Furthermore, it offers a very viable solution to care for less fortunate women such as widows, divorcees, handicapped or economically unprivileged women who also have basic human needs as well as require financial support. A male who has the option of polygamy open to him, would be more likely to marry such an unfortunate woman, even if she were of a lower social background than his.

It is only those who live in a fantasy world blinded to reality and the social realities others face who call for a ban on polygamy. One often finds that those who hold these views and make loud and bold statements against polygamy actually live a very comfortable and affluent life and care nothing or little to understand the harsh realities of life which to many is a daily struggle, a struggle that impacts mostly on women with dependents to take care of.

We need to understand that the Muslim community is one that takes care of family and is religiously obliged to do so.
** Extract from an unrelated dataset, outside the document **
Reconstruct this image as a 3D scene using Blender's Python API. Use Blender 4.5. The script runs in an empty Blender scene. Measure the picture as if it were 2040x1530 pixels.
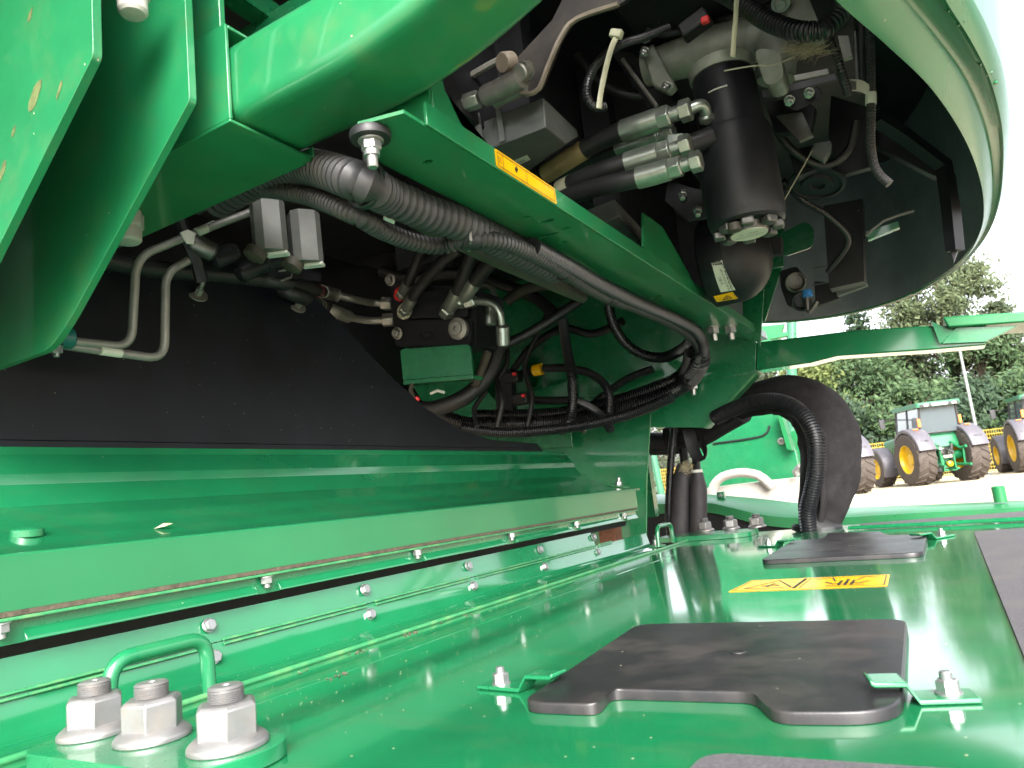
import bpy, bmesh, math, random
from mathutils import Vector as V, Matrix
from mathutils.geometry import tessellate_polygon
random.seed(7)
SC = bpy.context.scene
COL = SC.collection
# ------------------------------------------------------------------ camera
FPX, CX, CY = 1480.0, 1020.0, 765.0          # focal length and centre of the 2040 x 1530 frame
AY = V((875, 142, FPX)).normalized()         # machine's long axis seen from the camera (x right, y down, z ahead)
AX = -V((-2590, 531, FPX)); AX = (AX - AY * AX.dot(AY)).normalized()
AZ = AX.cross(AY)
cam = bpy.data.cameras.new('camera'); camo = bpy.data.objects.new('camera', cam); COL.objects.link(camo)
right = V((AX.x, AY.x, AZ.x)); down = V((AX.y, AY.y, AZ.y)); ahead = V((AX.z, AY.z, AZ.z))
camo.matrix_world = Matrix(((right.x, -down.x, -ahead.x, 0), (right.y, -down.y, -ahead.y, 0), (right.z, -down.z, -ahead.z, 0), (0, 0, 0, 1)))
cam.sensor_width = 36.0; cam.lens = 36.0 * FPX / 2040.0
cam.clip_start = 0.02; cam.clip_end = 2000
cam.dof.use_dof = True; cam.dof.focus_distance = 1.25; cam.dof.aperture_fstop = 16
SC.camera = camo
SC.render.resolution_x, SC.render.resolution_y = 1024, 768
# ------------------------------------------------------------------ light
SUN_EL, SUN_AZ = math.radians(34), math.radians(148)      # azimuth from +Y clockwise: behind the camera, to its right
w = bpy.data.worlds.new('World'); SC.world = w; w.use_nodes = True
nt = w.node_tree; bg = nt.nodes['Background']
sky = nt.nodes.new('ShaderNodeTexSky'); sky.sky_type = 'NISHITA'; sky.sun_disc = False
sky.sun_elevation = SUN_EL; sky.sun_rotation = SUN_AZ; sky.dust_density = 6; sky.air_density = 1.0; sky.ozone_density = 1.0
hsv = nt.nodes.new('ShaderNodeHueSaturation'); hsv.inputs['Saturation'].default_value = 0.26; hsv.inputs['Value'].default_value = 1.0
nt.links.new(sky.outputs[0], hsv.inputs['Color']); nt.links.new(hsv.outputs[0], bg.inputs['Color'])
bg.inputs['Strength'].default_value = 0.15
sl = bpy.data.lights.new('sun', 'SUN'); sl.energy = 0.8; sl.angle = math.radians(40); sl.color = (1, .985, .96)
so = bpy.data.objects.new('sun', sl); COL.objects.link(so)
sd = V((math.sin(SUN_AZ) * math.cos(SUN_EL), math.cos(SUN_AZ) * math.cos(SUN_EL), math.sin(SUN_EL)))
so.rotation_euler = sd.to_track_quat('Z', 'Y').to_euler()
SC.view_settings.view_transform = 'Standard'; SC.view_settings.look = 'None'
SC.view_settings.exposure = 2.45; SC.view_settings.gamma = 1; SC.view_settings.use_curve_mapping = False
SC.render.engine = 'CYCLES'
SC.cycles.max_bounces = 8; SC.cycles.diffuse_bounces = 6; SC.cycles.glossy_bounces = 4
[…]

This is why you hardly find elders homes or orphanages within the community. Aged parents are taken in and lovingly cared for by their children, while orphans are adopted and taken care of by other kinsfolk. To deprive destitute women of the only handhold that holds out some form of relief to them within a socially acceptable and respectable arrangement that meets their most basic needs is unfair to say the least.

It is not just a sin, it is a crime.